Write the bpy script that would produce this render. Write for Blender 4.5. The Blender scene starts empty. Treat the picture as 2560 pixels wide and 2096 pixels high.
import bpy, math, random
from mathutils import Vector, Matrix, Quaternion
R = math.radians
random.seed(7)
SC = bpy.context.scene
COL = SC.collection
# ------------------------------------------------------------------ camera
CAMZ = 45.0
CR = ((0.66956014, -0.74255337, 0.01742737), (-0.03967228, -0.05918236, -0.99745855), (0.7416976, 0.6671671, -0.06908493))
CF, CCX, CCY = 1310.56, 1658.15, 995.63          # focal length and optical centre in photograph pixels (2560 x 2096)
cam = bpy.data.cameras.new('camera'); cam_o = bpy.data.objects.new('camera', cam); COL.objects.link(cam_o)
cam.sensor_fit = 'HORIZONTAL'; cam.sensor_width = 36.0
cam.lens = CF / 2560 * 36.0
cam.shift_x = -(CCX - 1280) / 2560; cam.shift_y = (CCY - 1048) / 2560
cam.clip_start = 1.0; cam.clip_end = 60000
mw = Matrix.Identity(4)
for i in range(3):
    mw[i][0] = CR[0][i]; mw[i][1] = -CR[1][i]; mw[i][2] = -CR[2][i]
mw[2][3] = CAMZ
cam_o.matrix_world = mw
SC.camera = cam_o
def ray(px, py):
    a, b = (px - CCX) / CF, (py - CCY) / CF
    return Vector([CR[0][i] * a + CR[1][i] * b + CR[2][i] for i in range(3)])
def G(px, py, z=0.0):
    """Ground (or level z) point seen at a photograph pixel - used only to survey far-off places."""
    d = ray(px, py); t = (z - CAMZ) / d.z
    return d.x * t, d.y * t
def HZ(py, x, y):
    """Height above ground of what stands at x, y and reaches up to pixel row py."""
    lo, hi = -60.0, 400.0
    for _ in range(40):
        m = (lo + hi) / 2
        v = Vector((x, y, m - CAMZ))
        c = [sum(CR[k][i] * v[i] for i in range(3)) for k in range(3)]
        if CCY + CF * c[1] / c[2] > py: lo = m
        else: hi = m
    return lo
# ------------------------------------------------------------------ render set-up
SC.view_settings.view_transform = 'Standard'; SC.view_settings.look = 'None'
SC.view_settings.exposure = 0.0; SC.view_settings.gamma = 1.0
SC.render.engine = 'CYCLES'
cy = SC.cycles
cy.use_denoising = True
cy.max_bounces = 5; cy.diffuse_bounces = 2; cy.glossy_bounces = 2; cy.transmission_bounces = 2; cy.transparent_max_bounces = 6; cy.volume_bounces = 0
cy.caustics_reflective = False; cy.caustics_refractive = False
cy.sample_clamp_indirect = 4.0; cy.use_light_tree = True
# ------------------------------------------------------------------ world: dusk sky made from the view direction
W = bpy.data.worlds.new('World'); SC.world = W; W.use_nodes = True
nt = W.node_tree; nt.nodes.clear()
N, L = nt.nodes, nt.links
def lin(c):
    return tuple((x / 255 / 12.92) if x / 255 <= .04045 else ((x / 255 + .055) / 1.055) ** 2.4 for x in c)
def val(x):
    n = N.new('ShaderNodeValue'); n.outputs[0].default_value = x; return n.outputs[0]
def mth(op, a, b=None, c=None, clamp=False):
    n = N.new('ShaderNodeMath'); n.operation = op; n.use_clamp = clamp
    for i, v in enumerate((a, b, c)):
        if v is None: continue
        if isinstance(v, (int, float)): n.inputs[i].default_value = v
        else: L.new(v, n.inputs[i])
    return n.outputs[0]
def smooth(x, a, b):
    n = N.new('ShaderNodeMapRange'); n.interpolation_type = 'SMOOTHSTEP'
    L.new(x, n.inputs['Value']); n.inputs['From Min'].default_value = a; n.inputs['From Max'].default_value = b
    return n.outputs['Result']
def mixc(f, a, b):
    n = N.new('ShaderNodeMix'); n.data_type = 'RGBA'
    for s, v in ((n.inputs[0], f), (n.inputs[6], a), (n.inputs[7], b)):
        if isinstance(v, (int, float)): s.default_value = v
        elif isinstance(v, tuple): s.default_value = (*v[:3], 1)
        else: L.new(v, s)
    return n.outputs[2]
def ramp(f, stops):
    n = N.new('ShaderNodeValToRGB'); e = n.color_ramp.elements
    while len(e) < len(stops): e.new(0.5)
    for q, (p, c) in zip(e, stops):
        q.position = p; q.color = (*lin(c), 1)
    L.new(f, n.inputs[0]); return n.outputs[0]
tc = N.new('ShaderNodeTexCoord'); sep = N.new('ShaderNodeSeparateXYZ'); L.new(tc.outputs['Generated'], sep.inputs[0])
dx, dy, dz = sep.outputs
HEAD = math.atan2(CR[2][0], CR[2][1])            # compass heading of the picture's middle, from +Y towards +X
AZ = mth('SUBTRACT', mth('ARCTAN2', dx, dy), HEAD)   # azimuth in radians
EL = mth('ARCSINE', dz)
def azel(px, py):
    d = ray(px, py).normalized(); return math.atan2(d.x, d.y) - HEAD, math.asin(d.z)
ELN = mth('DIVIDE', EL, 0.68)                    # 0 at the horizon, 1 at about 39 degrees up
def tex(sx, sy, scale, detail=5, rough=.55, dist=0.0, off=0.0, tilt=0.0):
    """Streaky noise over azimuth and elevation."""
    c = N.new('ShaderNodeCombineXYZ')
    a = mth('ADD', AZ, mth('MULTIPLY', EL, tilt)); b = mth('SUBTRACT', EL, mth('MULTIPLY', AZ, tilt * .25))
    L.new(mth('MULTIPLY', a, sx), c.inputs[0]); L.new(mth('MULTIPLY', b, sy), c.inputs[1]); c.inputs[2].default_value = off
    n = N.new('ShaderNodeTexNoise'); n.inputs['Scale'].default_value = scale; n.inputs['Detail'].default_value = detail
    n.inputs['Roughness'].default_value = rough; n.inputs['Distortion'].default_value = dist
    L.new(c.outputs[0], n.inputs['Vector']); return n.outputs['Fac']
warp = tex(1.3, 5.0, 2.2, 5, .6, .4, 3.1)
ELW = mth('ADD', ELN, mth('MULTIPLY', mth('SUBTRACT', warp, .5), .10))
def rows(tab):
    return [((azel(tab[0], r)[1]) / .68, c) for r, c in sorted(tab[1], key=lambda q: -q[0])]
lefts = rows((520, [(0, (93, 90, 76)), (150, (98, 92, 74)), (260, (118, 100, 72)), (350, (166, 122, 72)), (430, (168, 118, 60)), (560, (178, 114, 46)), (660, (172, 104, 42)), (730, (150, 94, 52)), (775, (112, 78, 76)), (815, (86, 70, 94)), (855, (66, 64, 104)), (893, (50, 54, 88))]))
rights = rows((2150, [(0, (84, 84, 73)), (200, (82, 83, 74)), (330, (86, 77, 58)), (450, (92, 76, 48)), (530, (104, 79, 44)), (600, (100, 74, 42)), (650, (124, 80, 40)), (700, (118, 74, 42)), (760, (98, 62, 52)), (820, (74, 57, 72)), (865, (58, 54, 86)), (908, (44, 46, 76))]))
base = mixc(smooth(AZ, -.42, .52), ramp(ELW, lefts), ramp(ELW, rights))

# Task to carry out
Return the whole listing exactly, with every line included.

# Worked solution
Write the bpy script that would produce this render. Write for Blender 4.5. The Blender scene starts empty. Treat the picture as 2560 pixels wide and 2096 pixels high.
import bpy, math, random
from mathutils import Vector, Matrix, Quaternion
R = math.radians
random.seed(7)
SC = bpy.context.scene
COL = SC.collection
# ------------------------------------------------------------------ camera
CAMZ = 45.0
CR = ((0.66956014, -0.74255337, 0.01742737), (-0.03967228, -0.05918236, -0.99745855), (0.7416976, 0.6671671, -0.06908493))
CF, CCX, CCY = 1310.56, 1658.15, 995.63          # focal length and optical centre in photograph pixels (2560 x 2096)
cam = bpy.data.cameras.new('camera'); cam_o = bpy.data.objects.new('camera', cam); COL.objects.link(cam_o)
cam.sensor_fit = 'HORIZONTAL'; cam.sensor_width = 36.0
cam.lens = CF / 2560 * 36.0
cam.shift_x = -(CCX - 1280) / 2560; cam.shift_y = (CCY - 1048) / 2560
cam.clip_start = 1.0; cam.clip_end = 60000
mw = Matrix.Identity(4)
for i in range(3):
    mw[i][0] = CR[0][i]; mw[i][1] = -CR[1][i]; mw[i][2] = -CR[2][i]
mw[2][3] = CAMZ
cam_o.matrix_world = mw
SC.camera = cam_o
def ray(px, py):
    a, b = (px - CCX) / CF, (py - CCY) / CF
    return Vector([CR[0][i] * a + CR[1][i] * b + CR[2][i] for i in range(3)])
def G(px, py, z=0.0):
    """Ground (or level z) point seen at a photograph pixel - used only to survey far-off places."""
    d = ray(px, py); t = (z - CAMZ) / d.z
    return d.x * t, d.y * t
def HZ(py, x, y):
    """Height above ground of what stands at x, y and reaches up to pixel row py."""
    lo, hi = -60.0, 400.0
    for _ in range(40):
        m = (lo + hi) / 2
        v = Vector((x, y, m - CAMZ))
        c = [sum(CR[k][i] * v[i] for i in range(3)) for k in range(3)]
        if CCY + CF * c[1] / c[2] > py: lo = m
        else: hi = m
    return lo
# ------------------------------------------------------------------ render set-up
SC.view_settings.view_transform = 'Standard'; SC.view_settings.look = 'None'
SC.view_settings.exposure = 0.0; SC.view_settings.gamma = 1.0
SC.render.engine = 'CYCLES'
cy = SC.cycles
cy.use_denoising = True
cy.max_bounces = 5; cy.diffuse_bounces = 2; cy.glossy_bounces = 2; cy.transmission_bounces = 2; cy.transparent_max_bounces = 6; cy.volume_bounces = 0
cy.caustics_reflective = False; cy.caustics_refractive = False
cy.sample_clamp_indirect = 4.0; cy.use_light_tree = True
# ------------------------------------------------------------------ world: dusk sky made from the view direction
W = bpy.data.worlds.new('World'); SC.world = W; W.use_nodes = True
nt = W.node_tree; nt.nodes.clear()
N, L = nt.nodes, nt.links
def lin(c):
    return tuple((x / 255 / 12.92) if x / 255 <= .04045 else ((x / 255 + .055) / 1.055) ** 2.4 for x in c)
def val(x):
    n = N.new('ShaderNodeValue'); n.outputs[0].default_value = x; return n.outputs[0]
def mth(op, a, b=None, c=None, clamp=False):
    n = N.new('ShaderNodeMath'); n.operation = op; n.use_clamp = clamp
    for i, v in enumerate((a, b, c)):
        if v is None: continue
        if isinstance(v, (int, float)): n.inputs[i].default_value = v
        else: L.new(v, n.inputs[i])
    return n.outputs[0]
def smooth(x, a, b):
    n = N.new('ShaderNodeMapRange'); n.interpolation_type = 'SMOOTHSTEP'
    L.new(x, n.inputs['Value']); n.inputs['From Min'].default_value = a; n.inputs['From Max'].default_value = b
    return n.outputs['Result']
def mixc(f, a, b):
    n = N.new('ShaderNodeMix'); n.data_type = 'RGBA'
    for s, v in ((n.inputs[0], f), (n.inputs[6], a), (n.inputs[7], b)):
        if isinstance(v, (int, float)): s.default_value = v
        elif isinstance(v, tuple): s.default_value = (*v[:3], 1)
        else: L.new(v, s)
    return n.outputs[2]
def ramp(f, stops):
    n = N.new('ShaderNodeValToRGB'); e = n.color_ramp.elements
    while len(e) < len(stops): e.new(0.5)
    for q, (p, c) in zip(e, stops):
        q.position = p; q.color = (*lin(c), 1)
    L.new(f, n.inputs[0]); return n.outputs[0]
tc = N.new('ShaderNodeTexCoord'); sep = N.new('ShaderNodeSeparateXYZ'); L.new(tc.outputs['Generated'], sep.inputs[0])
dx, dy, dz = sep.outputs
HEAD = math.atan2(CR[2][0], CR[2][1])            # compass heading of the picture's middle, from +Y towards +X
AZ = mth('SUBTRACT', mth('ARCTAN2', dx, dy), HEAD)   # azimuth in radians
EL = mth('ARCSINE', dz)
def azel(px, py):
    d = ray(px, py).normalized(); return math.atan2(d.x, d.y) - HEAD, math.asin(d.z)
ELN = mth('DIVIDE', EL, 0.68)                    # 0 at the horizon, 1 at about 39 degrees up
def tex(sx, sy, scale, detail=5, rough=.55, dist=0.0, off=0.0, tilt=0.0):
    """Streaky noise over azimuth and elevation."""
    c = N.new('ShaderNodeCombineXYZ')
    a = mth('ADD', AZ, mth('MULTIPLY', EL, tilt)); b = mth('SUBTRACT', EL, mth('MULTIPLY', AZ, tilt * .25))
    L.new(mth('MULTIPLY', a, sx), c.inputs[0]); L.new(mth('MULTIPLY', b, sy), c.inputs[1]); c.inputs[2].default_value = off
    n = N.new('ShaderNodeTexNoise'); n.inputs['Scale'].default_value = scale; n.inputs['Detail'].default_value = detail
    n.inputs['Roughness'].default_value = rough; n.inputs['Distortion'].default_value = dist
    L.new(c.outputs[0], n.inputs['Vector']); return n.outputs['Fac']
warp = tex(1.3, 5.0, 2.2, 5, .6, .4, 3.1)
ELW = mth('ADD', ELN, mth('MULTIPLY', mth('SUBTRACT', warp, .5), .10))
def rows(tab):
    return [((azel(tab[0], r)[1]) / .68, c) for r, c in sorted(tab[1], key=lambda q: -q[0])]
lefts = rows((520, [(0, (93, 90, 76)), (150, (98, 92, 74)), (260, (118, 100, 72)), (350, (166, 122, 72)), (430, (168, 118, 60)), (560, (178, 114, 46)), (660, (172, 104, 42)), (730, (150, 94, 52)), (775, (112, 78, 76)), (815, (86, 70, 94)), (855, (66, 64, 104)), (893, (50, 54, 88))]))
rights = rows((2150, [(0, (84, 84, 73)), (200, (82, 83, 74)), (330, (86, 77, 58)), (450, (92, 76, 48)), (530, (104, 79, 44)), (600, (100, 74, 42)), (650, (124, 80, 40)), (700, (118, 74, 42)), (760, (98, 62, 52)), (820, (74, 57, 72)), (865, (58, 54, 86)), (908, (44, 46, 76))]))
base = mixc(smooth(AZ, -.42, .52), ramp(ELW, lefts), ramp(ELW, rights))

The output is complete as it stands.